Outra premissa do Aliança pelo Brasil é de que o partido “não pratica a exclusão de Deus da vida” e “prega a moral judaico cristã”. A relação estreita entre política e religião marca a legenda e é pano de fundo do romance.
Um dos personagens principais é o padre Silvério, influente na cidade e com nuances socialistas, mas que refreia seus instintos políticos.
Durante um jantar na casa de Paulo Honório e Madalena, o padre Silvestre defendeu a necessidade de “reformas”, mas não o comunismo, porque este gera “miséria, a desorganização da sociedade, a fome”.
O vigário enfatiza que o comunismo no Brasil seria “lorota” e não pegaria porque o povo brasileiro “tem religião, é católico”. Convicto de que estaria sendo traído – o que nunca ocorreu – o fazendeiro vocifera contra a esposa, mais afeita à literatura, às artes em geral e à política que à leitura da Bíblia: “comunista, sem religião”, vociferou em outro trecho.

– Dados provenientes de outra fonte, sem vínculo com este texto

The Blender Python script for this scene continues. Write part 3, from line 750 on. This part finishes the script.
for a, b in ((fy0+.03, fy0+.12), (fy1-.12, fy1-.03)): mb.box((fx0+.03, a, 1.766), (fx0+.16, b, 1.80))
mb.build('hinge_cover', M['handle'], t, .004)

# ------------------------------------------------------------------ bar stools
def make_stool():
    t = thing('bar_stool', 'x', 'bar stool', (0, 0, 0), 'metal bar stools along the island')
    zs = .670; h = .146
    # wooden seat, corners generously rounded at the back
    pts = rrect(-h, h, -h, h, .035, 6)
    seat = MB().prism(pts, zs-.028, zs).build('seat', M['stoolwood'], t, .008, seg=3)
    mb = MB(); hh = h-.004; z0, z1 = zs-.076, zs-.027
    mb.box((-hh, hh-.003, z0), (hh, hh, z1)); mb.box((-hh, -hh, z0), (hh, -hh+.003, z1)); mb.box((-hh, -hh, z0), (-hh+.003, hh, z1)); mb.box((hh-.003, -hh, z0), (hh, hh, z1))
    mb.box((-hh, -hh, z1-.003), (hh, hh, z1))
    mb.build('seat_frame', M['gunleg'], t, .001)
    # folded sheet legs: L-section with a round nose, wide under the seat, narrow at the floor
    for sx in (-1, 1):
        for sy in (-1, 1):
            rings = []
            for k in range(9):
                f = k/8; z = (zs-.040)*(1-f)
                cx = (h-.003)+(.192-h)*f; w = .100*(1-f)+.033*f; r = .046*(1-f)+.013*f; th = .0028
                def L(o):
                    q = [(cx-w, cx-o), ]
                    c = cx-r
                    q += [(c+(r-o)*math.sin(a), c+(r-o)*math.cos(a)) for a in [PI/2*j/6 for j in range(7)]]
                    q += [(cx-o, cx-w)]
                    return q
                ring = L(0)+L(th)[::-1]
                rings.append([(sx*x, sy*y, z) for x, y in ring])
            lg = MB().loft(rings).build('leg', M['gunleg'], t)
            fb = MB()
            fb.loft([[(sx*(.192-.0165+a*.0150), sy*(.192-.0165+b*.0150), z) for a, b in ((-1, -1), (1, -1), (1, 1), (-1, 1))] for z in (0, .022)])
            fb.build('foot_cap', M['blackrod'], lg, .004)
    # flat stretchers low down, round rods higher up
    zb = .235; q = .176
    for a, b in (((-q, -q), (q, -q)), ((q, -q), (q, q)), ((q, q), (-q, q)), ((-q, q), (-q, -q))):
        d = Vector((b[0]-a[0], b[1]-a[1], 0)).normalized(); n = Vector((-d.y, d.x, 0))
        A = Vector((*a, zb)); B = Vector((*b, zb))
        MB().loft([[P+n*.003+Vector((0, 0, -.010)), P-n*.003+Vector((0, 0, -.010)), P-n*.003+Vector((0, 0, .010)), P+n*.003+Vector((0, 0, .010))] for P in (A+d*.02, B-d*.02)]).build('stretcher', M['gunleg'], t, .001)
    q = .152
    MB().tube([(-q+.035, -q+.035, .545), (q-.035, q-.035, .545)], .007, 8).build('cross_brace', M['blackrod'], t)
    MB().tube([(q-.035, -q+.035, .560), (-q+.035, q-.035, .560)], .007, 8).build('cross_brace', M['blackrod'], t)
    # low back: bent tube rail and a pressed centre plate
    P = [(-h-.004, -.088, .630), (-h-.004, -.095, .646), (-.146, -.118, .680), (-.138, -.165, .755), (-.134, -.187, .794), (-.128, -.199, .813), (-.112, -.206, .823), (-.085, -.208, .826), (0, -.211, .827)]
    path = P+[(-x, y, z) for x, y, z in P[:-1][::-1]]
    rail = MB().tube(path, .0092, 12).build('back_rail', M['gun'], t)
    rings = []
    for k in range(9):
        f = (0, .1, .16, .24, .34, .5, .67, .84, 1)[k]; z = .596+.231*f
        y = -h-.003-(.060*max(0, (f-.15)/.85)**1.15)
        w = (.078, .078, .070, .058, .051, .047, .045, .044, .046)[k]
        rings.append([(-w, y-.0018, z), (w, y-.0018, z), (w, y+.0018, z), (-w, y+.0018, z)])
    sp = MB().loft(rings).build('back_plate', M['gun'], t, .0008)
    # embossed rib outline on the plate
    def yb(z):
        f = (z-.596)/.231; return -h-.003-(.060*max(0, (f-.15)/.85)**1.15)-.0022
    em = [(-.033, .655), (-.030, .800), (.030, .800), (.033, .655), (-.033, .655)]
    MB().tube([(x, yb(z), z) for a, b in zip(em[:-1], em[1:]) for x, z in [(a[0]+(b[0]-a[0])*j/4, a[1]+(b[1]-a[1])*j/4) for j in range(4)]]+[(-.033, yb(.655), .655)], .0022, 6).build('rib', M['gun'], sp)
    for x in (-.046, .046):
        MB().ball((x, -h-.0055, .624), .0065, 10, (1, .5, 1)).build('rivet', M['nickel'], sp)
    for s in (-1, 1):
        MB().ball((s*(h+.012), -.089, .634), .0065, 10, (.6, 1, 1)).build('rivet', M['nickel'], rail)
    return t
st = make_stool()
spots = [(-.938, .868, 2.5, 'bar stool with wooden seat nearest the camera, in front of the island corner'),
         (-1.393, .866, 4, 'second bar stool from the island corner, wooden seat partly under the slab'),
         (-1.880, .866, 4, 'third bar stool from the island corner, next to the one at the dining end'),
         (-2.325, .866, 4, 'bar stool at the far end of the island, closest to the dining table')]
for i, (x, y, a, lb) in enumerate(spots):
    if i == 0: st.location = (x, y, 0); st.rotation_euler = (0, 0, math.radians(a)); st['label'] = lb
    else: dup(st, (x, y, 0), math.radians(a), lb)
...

O repúdio ao comunismo e ao socialismo – “ideologias nefastas”, conforme o documento do Aliança – é relativizado na prática se o fundador do Aliança ocupa a presidência da República.
Há um mês, Bolsonaro foi recepcionado pelas três principais lideranças da China em plena comemoração dos 70 anos da Revolução Comunista.
A China governada pelo Partido Comunista é o principal parceiro comercial do Brasil: o superávit brasileiro é de US$ 29 bilhões. O Brasil é o quarto principal destino dos investimentos chineses no mundo. São 45 anos de relação bilateral, inauguradas em 1974 pelo presidente Ernesto Geisel, em pleno regime militar brasileiro. Ainda durante a campanha, Bolsonaro se indispôs com os chineses, mas o pragmatismo prevaleceu depois da posse. A retórica ideológica, no entanto, persiste no plano eleitoral.
Na China
Por falar em “comunismo”, ontem a governadora do Rio Grande do Norte, Fátima Bezerra, do PT, desembarcou em Pequim a convite do Bank of China para abrir o seminário “Um Cinturão, Uma Rota”, direcionado aos países de língua portuguesa. Ela é a única governadora brasileira no evento. Em outubro, ela selou contrato de exportação de melão potiguar para a China – os primeiros contêineres saem em fevereiro do ano que vem. O acerto deve gerar 10 mil novas vagas no setor em três anos.